Tuesday, April 05, 2016

The Greece of Books . . .


Looking out at the Aegean Sea in 2006 on the painting trip to Greece led by Robert Dvorak.


Houston, 6 p.m.

Europe already sleeps beneath a coarse plaid of borders
and ancient hatreds: France nestled
up to Germany, Bosnia in Serbia’s arms,
lonely Sicily in azure seas.

It’s early evening here, the lamp is lit
and the dark sun swiftly fades. 

I’m alone, I read a little, think a little,
listen to a little music.

I’m where there’s friendship,
but no friends, where enchantment
grows without magic,
where the dead laugh.

I’m alone because Europe is sleeping. My love
sleeps in a tall house on the outskirts of Paris.
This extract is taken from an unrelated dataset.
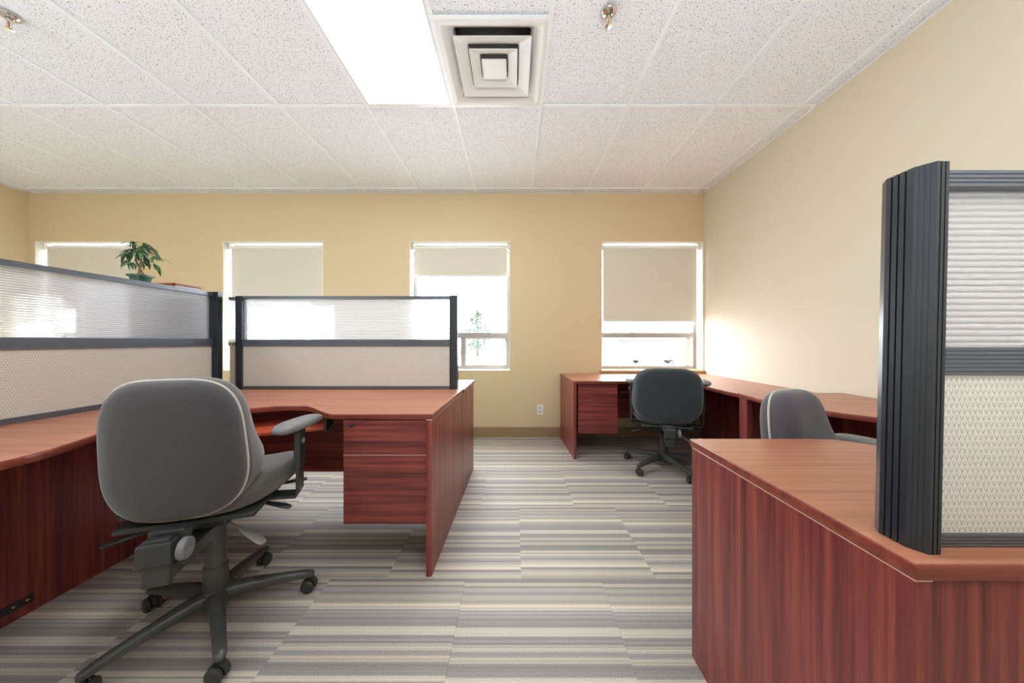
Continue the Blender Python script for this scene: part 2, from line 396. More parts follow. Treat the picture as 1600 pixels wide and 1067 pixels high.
# carpet tiles, running offset between columns
def tile_mesh(name, sx, sy, z0, z1, m, bev=.0015):
    bm = bx(-sx/2, sx/2, -sy/2, sy/2, z0, z1)
    bmesh.ops.recalc_face_normals(bm, faces=bm.faces)
    me = bpy.data.meshes.new(name); bm.to_mesh(me); bm.free(); me.materials.append(m); return me
cm = {}
T = .6096
rows = []; y = YB
while y > YF: rows.append(y); y -= T
ys0 = 1.432
y = ys0 - T*8
k = 0
while y < YB-.001:
    yy0 = max(y, YF); yy1 = min(y+T, YB)
    if yy1-yy0 > .02:
        off = (.033, -.218)[0 if y > 1.4 else 1] if k % 2 == 0 or y > .8 else .033
        off = .033 if round((y-ys0)/T) % 2 == 0 else -.218
        x = off - T*10
        while x < XR:
            a = max(x, XL); b = min(x+T, XR)
            if b-a > .02:
                key = (round(b-a, 3), round(yy1-yy0, 3))
                if key not in cm: cm[key] = tile_mesh('carpet_tile', b-a-.0008, yy1-yy0-.0008, -.007, 0, M['carpet'])
                o = bpy.data.objects.new('carpet_tile', cm[key]); C.objects.link(o); o.location = ((a+b)/2, (yy0+yy1)/2, 0); o.parent = fl
            x += T
    y += T; k += 1

# ceiling : grid and tiles
ceil = struct('ceiling', bx(XL-.15, XR+.15, YF-.15, WY, 2.87, 2.95), M['plenum'])
gx = [.188+.6096*k for k in range(-12, 6)]; gx = [x for x in gx if XL+.02 < x < XR-.02]
gy = [2.218+.6*0+1.2192*k for k in range(-6, 3)]; gy = [3.425 if abs(v-3.437) < .02 else v for v in gy]; gy = [v for v in gy if YF+.03 < v < YB-.02]
LIGHTS = [(-1.031, -.4216, .999, 2.218)]
for cx_, cy_ in ((-1.031, -2.66), (1.4072, -1.44), (-3.4694, -1.44), (-3.4694, .999-1.2192*0-2.4384+1.2192), (1.4072, -.2202+0)):
    pass
VENT = (-.4216, .188, 1.6084, 2.218)
xsg = [XL]+gx+[XR]; ysg = [YF]+gy+[YB]
light_cells = []
tm = {}
def isl(a, b, c, d):
    for (x0, x1, y0, y1) in LIGHTS:
        if abs(a-x0) < .03 and abs(c-y0) < .03: return True
    return False
xi = min(range(len(xsg)), key=lambda i: abs(xsg[i]-(-1.031))); yi = min(range(len(ysg)), key=lambda i: abs(ysg[i]-.999))
for dx, dy in ((3, -2), (-4, -2), (-4, -1)):
    i, j = xi+dx, yi+dy
    if 0 <= i < len(xsg)-1 and 0 <= j < len(ysg)-1: LIGHTS.append((xsg[i], xsg[i+1], ysg[j], ysg[j+1]))
for i in range(len(xsg)-1):
    for j in range(len(ysg)-1):
        a, b, c, d = xsg[i], xsg[i+1], ysg[j], ysg[j+1]
        if isl(a, b, c, d): continue
        if abs(a-VENT[0]) < .03 and abs(c-.999) < .03: d = VENT[2]
        key = (round(b-a, 3), round(d-c, 3))
        if key not in tm: tm[key] = tile_mesh('ceiling_tile', b-a-.004, d-c-.004, 0, .016, M['tile'])
        o = bpy.data.objects.new('ceiling_tile', tm[key]); C.objects.link(o); o.parent = ceil
        o.location = ((a+b)/2, (c+d)/2, ZC+.008+random.uniform(0, .0015))
for x in gx: struct('grid_bar', bx(x-.012, x+.012, YF, YB, ZC, ZC+.0075), M['tbar'], ceil)
for v in gy:
    struct('grid_bar', bx(XL, XR, v-.012, v+.012, ZC-.0004, ZC+.007), M['tbar'], ceil)
struct('grid_bar', bx(VENT[0], VENT[1], VENT[2]-.012, VENT[2]+.012, ZC-.0006, ZC+.002), M['tbar'], ceil)
for a in ((XL, XL+.02, YF, YB), (XR-.02, XR, YF, YB), (XL, XR, YB-.02, YB), (XL, XR, YF, YF+.02)):
    struct('wall_angle', bx(*a, ZC-.0008, ZC+.002), M['tbar'], ceil)

# baseboards
struct('baseboard_back', bx(XL, XR, YB-.008, YB, 0, .114), M['baseboard'], bevel=.003)
struct('baseboard_right', bx(XR-.008, XR, YF, YB-.008, 0, .114), M['baseboard'], bevel=.003)
struct('baseboard_left', bx(XL, XL+.008, YF, YB-.008, 0, .114), M['baseboard'], bevel=.003)
struct('trim_1', bx(.95, XR-.001, YB-.028, YB+.12, WB-.016, WB+.0065), M['oak'], bevel=.004)

# windows
def window(n, a, b, mull=None):
    a += .006; b -= .006; y0, y1 = 3.665, 3.715; z0 = WB+.006; z1 = WT-.006; f = .035
    bm = new(); box(bm, a, a+f, y0, y1, z0, z1); box(bm, b-f, b, y0, y1, z0, z1); box(bm, a+f, b-f, y0, y1, z1-f, z1); box(bm, a+f, b-f, y0, y1, z0, z0+f)
    w = struct('window_%d' % n, bm, M['win_frame'])
    struct('transom', bx(a+f, b-f, y0-.006, y1, 1.108, 1.168), M['win_frame'], w, bevel=.004)
    if mull: struct('mullion', bx(mull-.026, mull+.026, y0+.002, y1, z0+f, 1.108), M['win_frame'], w, bevel=.003)
    ps = [(a+f, b-f, 1.168, z1-f, 3.70)]
    if mull: ps += [(a+f, mull-.026, z0+f, 1.108, 3.70), (mull+.026, b-f, z0+f, 1.108, 3.69)]
    else: ps += [(a+f, b-f, z0+f, 1.108, 3.70)]
    for k, (x0, x1, c0, c1, yy) in enumerate(ps):
        struct('pane', bx(x0, x1, yy, yy+.004, c0, c1), M['glass'], w)
    if mull:
        x0, x1, c0, c1, yy = ps[2]; s = .018
        bm = new(); box(bm, x0, x0+s, yy-.012, yy, c0, c1); box(bm, x1-s, x1, yy-.012, yy, c0, c1); box(bm, x0+s, x1-s, yy-.012, yy, c1-s, c1); box(bm, x0+s, x1-s, yy-.012, yy, c0, c0+s)
        struct('sash', bm, M['blind_bar'], w)
        struct('latch', bx(x1-.016, x1-.004, yy-.024, yy-.012, c1-.03, c1-.01), M['dark_slot'], w)
    else:
        x0, x1, c0, c1, yy = ps[1]
        bm = new(); box(bm, x1-.075, x1-.02, yy-.014, yy-.001, c0, c1)
        struct('sash', bm, M['white_plastic'], w)
    return w
window(1, *WIN[0], mull=-4.78); window(2, *WIN[1], mull=-2.68); window(3, *WIN[2], mull=-.59); window(4, *WIN[3])

def rblind(a, b, zb, label, valance=True):
    y = 3.60
    t = thing('roller_blind', label, 'blind', ((a+b)/2, y, zb), 0, 'roller blinds in the back wall windows')
    bm = new(); box(bm, a+.035, b-.035, y-.001, y+.001, zb+.02, 2.125); obj('blind_fabric', bm, M['blind'], t)
    bm = new(); lathe(bm, [(.0, a+.03), (.019, a+.03), (.019, b-.03), (.0, b-.03)], 16, Matrix.Translation((0, y+.014, 2.13)) @ Matrix.Rotation(PI/2, 4, 'Y'))
    obj('roller_tube', bm, M['blind_bar'], t, smooth='auto')
    obj('bottom_bar', bx(a+.035, b-.035, y-.006, y+.006, zb, zb+.022), M['blind_bar'], t, bevel=.003)
    for x in (a+.012, b-.03):
        obj('bracket', bx(x, x+.018, y-.018, y+.035, 2.10, WT-.007), M['white_plastic'], t, bevel=.002)
rblind(*WIN[0], 1.42, 'leftmost closed roller blind behind the potted plant')
rblind(*WIN[1], 1.42, 'closed cream roller blind above the corner where the two glazed screens meet')
rblind(*WIN[2], 1.799, 'short roller blind pulled only a little way down, showing the tree outside')
rblind(*WIN[3], 1.287, 'long beige roller blind beside the right wall, covering most of its window')

# outlet
t = thing('wall_outlet', 'white electrical outlet low on the back wall between the desks', 'outlet', (.292, YB-.004, .306))
obj('cover_plate', bx(.256, .328, YB-.007, YB, .25, .365), M['white_plastic'], t, bevel=.003)
for z in (.283, .332):
    f = obj('socket', bx(.276, .308, YB-.009, YB-.006, z-.016, z+.016), M['blind_bar'], t, bevel=.002)
    bm = new(); box(bm, .283, .286, YB-.0095, YB-.0085, z-.006, z+.008); box(bm, .297, .300, YB-.0095, YB-.0085, z-.006, z+.008); box(bm, .290, .294, YB-.0095, YB-.0085, z-.013, z-.008)
    obj('slot', bm, M['dark_slot'], f)

# ------------------------------------------------------------------ ceiling fittings
def troffer(x0, x1, y0, y1, label):
    t = thing('ceiling_light', label, 'light', ((x0+x1)/2, (y0+y1)/2, ZC), 0, 'fluorescent ceiling lights')
    g = .012
    bm = new(); box(bm, x0+g, x1-g, y0+g, y0+g+.012, ZC-.002, ZC+.08); box(bm, x0+g, x1-g, y1-g-.012, y1-g, ZC-.002, ZC+.08)
    box(bm, x0+g, x0+g+.012, y0+g+.012, y1-g-.012, ZC-.002, ZC+.08); box(bm, x1-g-.012, x1-g, y0+g+.012, y1-g-.012, ZC-.002, ZC+.08)
    box(bm, x0+g, x1-g, y0+g, y1-g, ZC+.08, ZC+.084)
    obj('housing', bm, M['vent_white'], t)
    obj('diffuser', bx(x0+g+.012, x1-g-.012, y0+g+.012, y1-g-.012, ZC+.004, ZC+.009), M['lamp'], t)
for i, l in enumerate(LIGHTS):
    troffer(*l, 'bright rectangular fluorescent ceiling light beside the square air diffuser' if i == 0 else
            'fluorescent ceiling light behind the viewer, %s' % ('', 'on the right, second row back', 'on the left, second row back', 'on the left, first row back')[i])
def vent():
    x0, x1, y0, y1 = VENT; cx, cy = (x0+x1)/2, (y0+y1)/2; h = .29
    t = thing('air_diffuser', 'square white ceiling air diffuser with nested rings beside the light', 'vent', (cx, cy, ZC))
    def sq(r, z, c=.0):
        if c <= 0: c = .0005
        p = []
        for sx, sy in ((1, 1), (-1, 1), (-1, -1), (1, -1)):
            for k in range(5):
                a = (math.atan2(sy, sx)-PI/4)+k*PI/8
                p.append(Vector((cx+sx*(r-c)+c*math.cos(a), cy+sy*(r-c)+c*math.sin(a), z)))
        return p
    def ring(name, prof, m=None):
        bm = new(); loft(bm, [sq(r, z, c) for r, z, c in prof], caps=False)
        return obj(name, bm, m or M['vent_white'], t, smooth='auto')
    ring('outer_frame', [(.295, ZC+.002, .004), (.295, ZC-.003, .004), (.275, ZC-.004, .01), (.262, ZC+.001, .014), (.215, ZC+.038, .02), (.208, ZC+.07, .02), (.210, ZC+.071, .02), (.217, ZC+.040, .02), (.264, ZC+.005, .014)])
    def cone(r1, r0):
        ring('ring', [(r1, ZC-.004, .008), (r1-.003, ZC-.006, .008), (r1-.012, ZC-.003, .01), (r0, ZC+.016, .012), (r0-.004, ZC+.045, .012), (r0-.001, ZC+.046, .012), (r0+.004, ZC+.018, .012), (r1-.012, ZC+.000, .01), (r1, ZC-.002, .008)])
    cone(.213, .145); cone(.137, .082)
    bm = new(); loft(bm, [sq(.073, ZC-.004, .006), sq(.070, ZC-.006, .006), sq(.064, ZC-.004, .006), sq(.016, ZC+.032, .004), sq(.012, ZC+.033, .004)])
    obj('centre_cone', bm, M['vent_white'], t, smooth='auto')
    bm = new(); lathe(bm, [(0, -.004), (.012, -.004), (.014, 0), (.014, .02), (0, .02)], 14, Matrix.Translation((cx, cy, ZC+.01)))
    obj('screw', bm, M['vent_white'], t, smooth='auto')
    bm = new(); box(bm, x0+.02, x1-.02, y0+.02, y1-.02, ZC+.12, ZC+.125); obj('duct', bm, M['dark_slot'], t)
vent()
def sprinkler(x, y, label):
    t = thing('fire_sprinkler', label, 'sprinkler', (x, y, ZC), 0, 'chrome fire sprinklers on the ceiling')
    Mx = Matrix.Translation((x, y, ZC))
    bm = new(); lathe(bm, [(0, .003), (.038, .003), (.038, -.003), (.030, -.012), (.016, -.016), (.014, -.010), (0, -.010)], 24, Mx); obj('escutcheon', bm, M['chrome'], t, smooth='auto')
    bm = new(); lathe(bm, [(0, -.01), (.011, -.01), (.011, -.03), (.007, -.034), (0, -.034)], 16, Mx); obj('body', bm, M['chrome'], t, smooth='auto')
    bm = new()
    for s in (-1, 1): tube(bm, [Vector((x+s*.009, y, ZC-.03)), Vector((x+s*.013, y, ZC-.045)), Vector((x+s*.009, y, ZC-.058)), Vector((x, y, ZC-.064))], .0025, 6)
    obj('frame_arm', bm, M['chrome'], t, smooth=True)
    bm = new(); lathe(bm, [(0, -.034), (.0025, -.035), (.0025, -.056), (0, -.058)], 8, Mx); obj('glass_bulb', bm, M['red_bulb'], t, smooth=True)
    bm = new(); lathe(bm, [(0, -.063), (.006, -.063), (.017, -.066), (.017, -.068), (.005, -.069), (0, -.069)], 16, Mx); obj('deflector', bm, M['chrome'], t, smooth='auto')
sprinkler(.474, 1.585, 'chrome fire sprinkler right of the air diffuser'); sprinkler(-2.55, 1.60, 'chrome fire sprinkler at the far left of the ceiling')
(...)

In Krakow and Paris my friends
wade in the same river of oblivion.

I read and think; in one poem
I found the phrase “There are blows so terrible . . .
Don’t ask!” I don’t. A helicopter
breaks the evening quiet.

Poetry calls us to a higher life,
but what’s low is just as eloquent,
more plangent than Indo-European,
stronger than my books and records.

There are not nightingales or blackbirds here
with their sad, sweet cantilenas,
only the mockingbird who imitates
and mimics every living voice.

Poetry summons us to life, to courage
in the face of the growing shadow.
Can you gaze calmly at the Earth
like the perfect astronaut?

Out of harmless indolence, the Greece of books,
and the Jerusalem of memory there suddenly appears
the island of a poem, unpeopled;
some new Cook will discover it one day.

Europe is already sleeping. Night’s animals,
mournful and rapacious,
move in for the kill.
Soon America will be sleeping, too.


Adam Zagajewski,                     (Born 1945)
             translated by Clare Cavanagh

Mysticism for Beginners, Farrar Straus Giroux, 1997, page 69.

Thinking about what is happening all over the world, as we wake or sleep--especially if we find ourselves far from home--is a universal interest. Where are you sleeping tonight, where were you five years ago???